[Available data]:
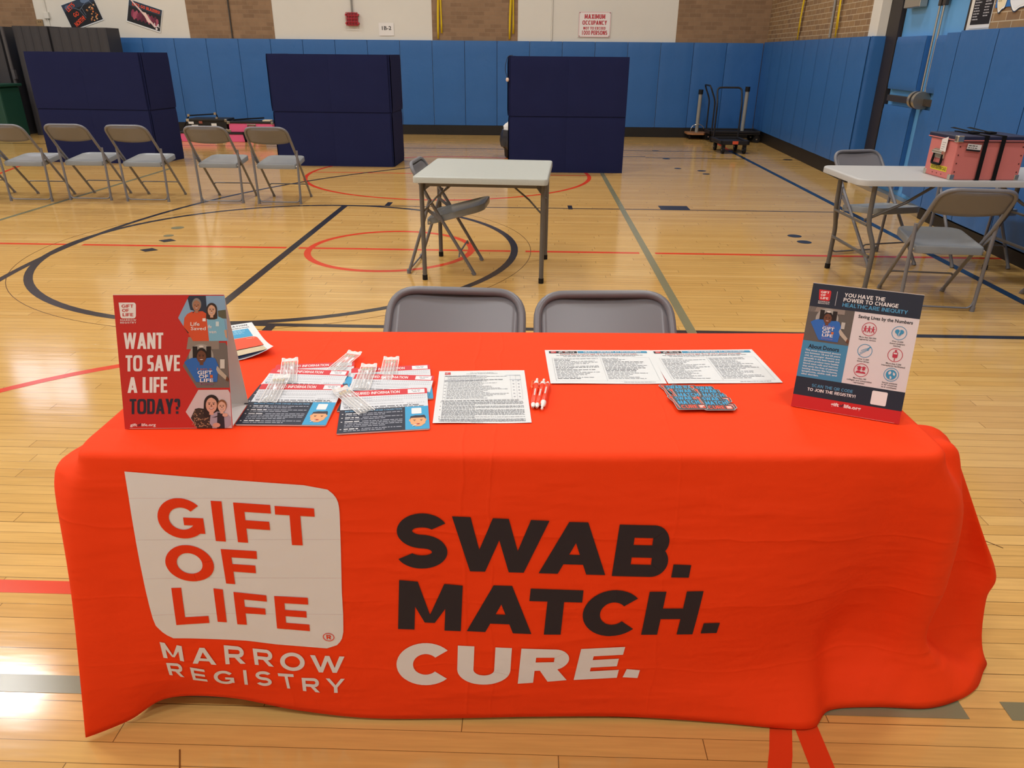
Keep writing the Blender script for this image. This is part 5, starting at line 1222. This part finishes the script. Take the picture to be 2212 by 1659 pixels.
sheet('flyer', 'flyer with blue and orange boxes, half hidden behind the red tent sign', 'leaflet', (.282, -4.147, TZ), 31, W, H, s, A4(W, H), None, lambda x, y: .0013 + .022 * max(0, (x / W - .55) / .45) ** 2 * max(0, 1 - y / H / .6) ** 2)

# ---- swab kits: envelope with open flap, and a clear packet of swabs in each
FILM = bpy.data.materials.new('clear_film'); FILM.use_nodes = True
nt = FILM.node_tree; pb = nt.nodes['Principled BSDF']; pb.inputs['Base Color'].default_value = (.9, .9, .9, 1); pb.inputs['Roughness'].default_value = .12; pb.inputs['Specular IOR Level'].default_value = 1.0
tr_ = N(nt, 'ShaderNodeBsdfTransparent'); ms = N(nt, 'ShaderNodeMixShader'); ms.inputs[0].default_value = .34; nt.links.new(tr_.outputs[0], ms.inputs[1]); nt.links.new(pb.outputs[0], ms.inputs[2]); nt.links.new(ms.outputs[0], nt.nodes['Material Output'].inputs[0])
SEALM = mat('frosted_seal', '#e3dedb', .4, .5); STICK = mat('white_swab_stick', '#eae8e4', .5); TIP = mat('cream_swab_tip', '#cdbfa4', .8, .2)
KW, KB, KF = .189, .099, .083
def kit(label, loc, rz, seed, tl):
    random.seed(seed); t = thing('swab_kit', label, 'envelope', loc, rz, 'swab kit envelopes'); t.rotation_euler = (R(tl), 0, R(rz))
    b = MB(); b.prism(rrect(0, 0, KW, KB, .003, 2), .0002, .0028)
    s = Sheet(.00016); Q = lambda x, y, z: (x / 1000 * KW, y / 520 * KB, z + .0029)
    s.rect(0, 0, 1000, 520, NVY, 1); s.rect(735, 0, 1000, 520, '#3a9ccb', 2)
    s.caps('INSTRUCTIONS FOR SWAB COLLECTION', 60, 462, 30, '#6fa6cb', w=640, L=2)
    y = 410
    for n in (2, 2, 4, 2):
        s.bars(28, y, 45, 14, WH, 2); s.bars(70, y, 250, 18, '#e6e4e6', 2)
        for i in range(n): s.bars(70 if i else 262, y, 705, 14, '#a3a6b2', 2, 1 if i < n - 1 else .7); y -= 36
        y -= 16
    s.poly(rrect(808, 345, 920, 480, 12), WH, 3)
    s.poly([(775, 200), (790, 240), (800, 120), (850, 60), (900, 60), (950, 120), (960, 235), (975, 205), (955, 150), (795, 150)], '#d99a6c', 3); s.poly([(795, 120), (850, 60), (905, 60), (955, 120), (958, 250), (800, 250)], '#e0a474', 4)
    s.poly([(788, 215), (795, 285), (850, 305), (900, 300), (950, 310), (965, 260), (962, 215), (945, 252), (800, 250)], '#332f38', 5)
    for d in (-38, 38): s.rect(875 + d - 16, 200, 875 + d + 16, 206, '#4a3025', 6); s.disc(875 + d, 185, 9, 6, '#3a2a22', 6, 10)
    s.disc(872, 112, 24, 12, '#b3372f', 6, 14); s.poly([(860, 110), (868, 104), (815, 62), (808, 70)], WH, 7)
    s.b.v = [Q(*p) for p in s.b.v]; mi = s.mi(PAPER); n0 = len(s.b.v)
    s.b.v += b.v; s.b.f += [[n0 + i for i in f] for f in b.f]; s.b.m += [mi] * len(b.f)
    s.build('pocket', t)
    s = Sheet(.00016); Q = lambda x, y, z: (x / 1000 * KW, KB + y / 436 * KF, z + .0012 + .0035 * (y / 436.) ** 2)
    R1 = [(1000 - 25 + 25 * math.cos(R(a)), 411 + 25 * math.sin(R(a))) for a in (0, 30, 60, 90)] + [(25 + 25 * math.cos(R(a)), 411 + 25 * math.sin(R(a))) for a in (90, 120, 150, 180)]
    s.poly([(0, 310), (1000, 310)] + R1, '#d0333a', 2); [s.poly([(0, -40 + 35 * i), (1000, -40 + 35 * i), (1000, -5 + 35 * i), (0, -5 + 35 * i)], '#d6d9de', 1) for i in range(10)]
    s.caps('REQUIRED INFORMATION', 85, 345, 58, WH, w=590, L=3); s.rect(770, 326, 970, 418, '#e2e4e8', 3); s.bars(815, 384, 930, 15, GT, 4); s.bars(830, 352, 910, 15, GT, 4)
    for y, x0, x1 in ((268, 25, 970), (212, 25, 970), (158, 25, 300), (105, 760, 970), (105, 25, 300)):
        s.rect(x0, y - 3, x1, y - 1, '#9aa0aa', 2)
        x = x0
        while x <= x1: s.rect(x, y - 3, x + 4, y + 22, '#a7acb5', 2); x += 27
        s.bars(x0, y - 18, x0 + (x1 - x0) * .35, 9, GT, 2)
    s.bars(320, 180, 720, 8, GT, 2); s.bars(320, 120, 720, 8, GT, 2); s.bars(40, 52, 960, 18, '#4b4b52', 2, .95); s.bars(300, 22, 960, 14, '#5b5b60', 2)
    s.b.v = [Q(*p) for p in s.b.v]
    s.build('flap', t); return t
def packet(label, loc, rz, z0, tl):
    t = thing('swab_packet', label, 'swab packet', loc, rz, 'clear swab packets'); t.rotation_euler = (R(tl), 0, R(rz))
    w, L = .036, .122; b = MB(); nx, ny = 8, 12; vs = []
    for j in range(ny + 1):
        for i in range(nx + 1):
            u, v = i / nx, j / ny; x = (u - .5) * w + .0015 * math.sin(9 * v + z0 * 50) ; zz = .0060 * (math.sin(math.pi * u) ** .7) * min(1, (1 - v) * 6, v * 6 + .2) + .0012 * math.sin(u * 11 + v * 7) * math.sin(math.pi * u)
            vs.append((x, v * L, zz + .0004))
    fs = [(j * (nx + 1) + i, j * (nx + 1) + i + 1, (j + 1) * (nx + 1) + i + 1, (j + 1) * (nx + 1) + i) for j in range(ny) for i in range(nx)]
    b.add(vs, fs).build('pouch', FILM, t, smooth=True)
    e = MB(); n = 18; vs = []
    for i in range(n + 1): x = (i / n - .5) * (w + .003); vs += [(x, L - .003, .001), (x, L + .008 + .0012 * (i % 2), .003 + .0012 * math.sin(i * .9) + .005 * abs(i / n - .5))]
    e.add(vs, [(2 * i, 2 * i + 2, 2 * i + 3, 2 * i + 1) for i in range(n)])
    for sx in (-1, 1): e.add([(sx * w / 2, 0, .0008), (sx * (w / 2 + .002), 0, .0012), (sx * (w / 2 + .002), L, .0012), (sx * w / 2, L, .0008)], [(0, 1, 2, 3)])
    e.build('sealed_edge', SEALM, t)
    for i in range(4):
        x = (i - 1.5) * .0072; g = MB().tube([(x, .004, .0022), (x * .95, .10, .0026)], .0012, 6).build('swab', STICK, t, smooth=True)
        MB().lathe([(.0004, 0), (.0026, .003), (.003, .008), (.0024, .013), (.0004, .016)], 8, 0, Matrix.Translation((x * .95, .094, .0032)) @ Matrix.Rotation(R(-90), 4, 'X')).build('swab_tip', TIP, g, smooth=True)
    return t
KITS = [
    ('D', (.530, -4.305), 9.0, 'rearmost swab kit envelope of the pile nearer the red tent sign', (.135, .117, -24), 'clear swab packet slanting across the rear envelope by the red tent sign'),
    ('C', (.496, -4.3335), -1.8, 'middle swab kit envelope of the pile nearer the red tent sign', (.062, .108, 16), 'clear swab packet on the middle envelope by the red tent sign'),
    ('A', (.512, -4.4285), 1.3, 'front swab kit envelope beside the red tent sign, instructions showing', (.040, .092, 2), 'clear swab packet on the front envelope by the red tent sign'),
    ('F', (.722, -4.317), 10.0, 'rearmost swab kit envelope of the pile nearer the consent form', (.085, .100, -5), 'clear upright swab packet on the rear envelope by the consent form'),
    ('E', (.707, -4.357), -.5, 'middle swab kit envelope of the pile nearer the consent form', (.030, .100, 3), 'clear swab packet on the middle envelope by the consent form'),
    ('B', (.7325, -4.4605), 9.4, 'front swab kit envelope nearer the consent form, set at an angle', (.058, .080, 30), 'clear swab packet lying slantwise on the front envelope by the consent form'),
]
for i, (k, (x, y), rz, lb, (u, v, pr), lp) in enumerate(KITS):
    tl = {0: 1.5, 1: 2.1, 2: 2.7}[i % 3]; kit(lb, (x, y, TZ), rz, 11 + i, tl)
    T = Matrix.Translation((x, y, TZ)) @ Matrix.Rotation(R(rz), 4, 'Z') @ Matrix.Rotation(R(tl), 4, 'X'); p = T @ Vector((u, v, .0042 if k != 'x' else 0))
    packet(lp, p, rz + pr, i, tl + .6)
random.seed(5)

# ---- pens
PENO = mat('orange_pen_plastic', '#f0421c', .3, .5); PENW = mat('white_pen_plastic', '#ece6e2', .3, .5); PENC = mat('clear_orange_clip', '#f2683c', .2, .6); HOLE = mat('dark_tip_hole', '#2a1a16', .6)
def pen(label, a, b, clip=1):
    a, b = Vector((*a, 0)), Vector((*b, 0)); L = (b - a).length; an = math.degrees(math.atan2(b.y - a.y, b.x - a.x))
    t = thing('pen', label, 'pen', (a.x, a.y, TZ), an, 'orange promotional pens'); z = .0068
    TX = Matrix.Translation((0, 0, z)) @ Matrix.Rotation(R(90), 4, 'Y')
    MB().lathe([(.003, .028), (.0066, .034), (.0064, .06), (.0054, .078), (.0060, .095), (.0066, .112), (.0060, L - .016), (.0050, L - .014)], 16, 0, TX).build('barrel', PENO, t, smooth=True)
    MB().lathe([(.0022, .011), (.0062, .022), (.0067, .033), (.0066, .036), (.003, .037)], 16, 0, TX).build('collar', PENW, t, smooth=True)
    MB().lathe([(.0006, 0), (.0026, .001), (.0032, .004), (.0022, .0075), (.0020, .012)], 12, 0, TX).build('push_button', PENW, t, smooth=True)
    g = MB().lathe([(.0052, L - .0155), (.0050, L - .010), (.0024, L), (.0012, L + .0002)], 14, 0, TX).build('tip', PENW, t, smooth=True)
    MB().lathe([(.0011, L), (.0011, L + .0006)], 8, 0, TX).build('tip_hole', HOLE, g)
    MB().tube(fillet([(.020, clip * .0045, z + .003), (.022, clip * .0105, z + .003), (.050, clip * .0102, z + .002), (.058, clip * .0065, z + .002)], .006, 4), .0020, 6, rz=.0026).build('clip', PENC, t, smooth=True)
    m = MB()
    for i in range(6): m.box(.070 + i * .006, -.0016, z + .0056, .074 + i * .006, .0016, z + .0068)
    m.build('print', PENW, t); return t
pen('orange and white pen lying nearest the consent form', (1.142, -4.174), (1.132, -4.327), -1)
pen('orange and white pen in the middle of the three', (1.158, -4.176), (1.1405, -4.328), -1)
pen('orange and white pen turned the other way, farthest from the consent form', (1.1515, -4.337), (1.1670, -4.192), 1)

# ---- stickers
STB = mat('black_sticker', '#2b2d33', .4, .45); STW = mat('sticker_edge', '#b9b9bb', .5)
def sticker(label, x, y, rz, k):
    s = Sheet(.00012); o = [(2, 66), (7, 70), (14, 69), (19, 66), (54, 66), (57, 63), (58, 49), (65, 48), (67, 45), (67, 25), (73, 24), (75, 21), (75, 3), (72, 0), (12, 0), (9, 3), (9, 40), (4, 58)]
    c = (38, 33); big = [(c[0] + (a - c[0]) * 1.035, c[1] + (b - c[1]) * 1.035) for a, b in o]
    s.poly(o, STB, 2)
    s.disc(8.5, 62, 4.2, 5, '#e2553a', 3, 14); s.poly([(7.6, 58), (9.6, 58), (14.6, 6), (12.6, 6)], '#e2553a', 3); s.poly([(10.4, 58), (11.3, 58), (16.3, 6), (15.4, 6)], '#d9d4d2', 3)
    s.caps('SWAB', 17, 47.5, 16, '#37a3d6', w=36, L=3, wx=.24, wy=.2); s.caps('MATCH', 18, 25.5, 18, '#37a3d6', w=47, L=3, wx=.24, wy=.2); s.caps('CURE', 19, 4.5, 16.5, '#e2553a', w=36, L=3, wx=.24, wy=.2)
    s.rect(58, 4, 72, 20, '#e2553a', 3); s.bars(60, 13, 71, 4, '#efd8d2', 4); s.bars(60, 7, 70, 4, '#efd8d2', 4)
    s.b.v = [(a / 1000, b / 1000, z + .0004) for a, b, z in s.b.v]; mi = s.mi(STW); s.b.prism([(a / 1000, b / 1000) for a, b in big], 0, .0004, mi)
    ob = s.build('sticker'); ob.location = (x, y, TZ + .0002 + .00095 * k); ob.rotation_euler = (0, 0, R(rz))
    return tag(ob, label, 'sticker', 'slogan stickers')
for k, (x, y, rz, lb) in enumerate((
    (1.462, -4.249, 4, 'black slogan sticker at the very back of the pile, mostly covered'),
    (1.499, -4.254, 2, 'black slogan sticker at the back of the pile, towards the navy tent sign'),
    (1.432, -4.256, 5, 'black slogan sticker sticking out of the pile towards the pens'),
    (1.503, -4.275, 1, 'black slogan sticker just behind the front one by the navy tent sign'),
    (1.506, -4.313, 4, 'black slogan sticker showing only a thin edge beyond the pile'),
    (1.447, -4.282, 4, 'black slogan sticker in the middle of the pile, behind the frontmost'),
    (1.499, -4.324, 3, 'black slogan sticker in front on the side towards the navy tent sign'),
    (1.440, -4.326, 5, 'frontmost black slogan sticker, wholly visible'))):
    sticker(lb, x, y, rz, k)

[Exercise goal]:
With the pictures left out, restate word for word every line of the data above, from the first down to the line that contains "sheet('flyer', 'flyer with".

[The result]:
Keep writing the Blender script for this image. This is part 5, starting at line 1222. This part finishes the script. Take the picture to be 2212 by 1659 pixels.
sheet('flyer', 'flyer with blue and orange boxes, half hidden behind the red tent sign', 'leaflet', (.282, -4.147, TZ), 31, W, H, s, A4(W, H), None, lambda x, y: .0013 + .022 * max(0, (x / W - .55) / .45) ** 2 * max(0, 1 - y / H / .6) ** 2)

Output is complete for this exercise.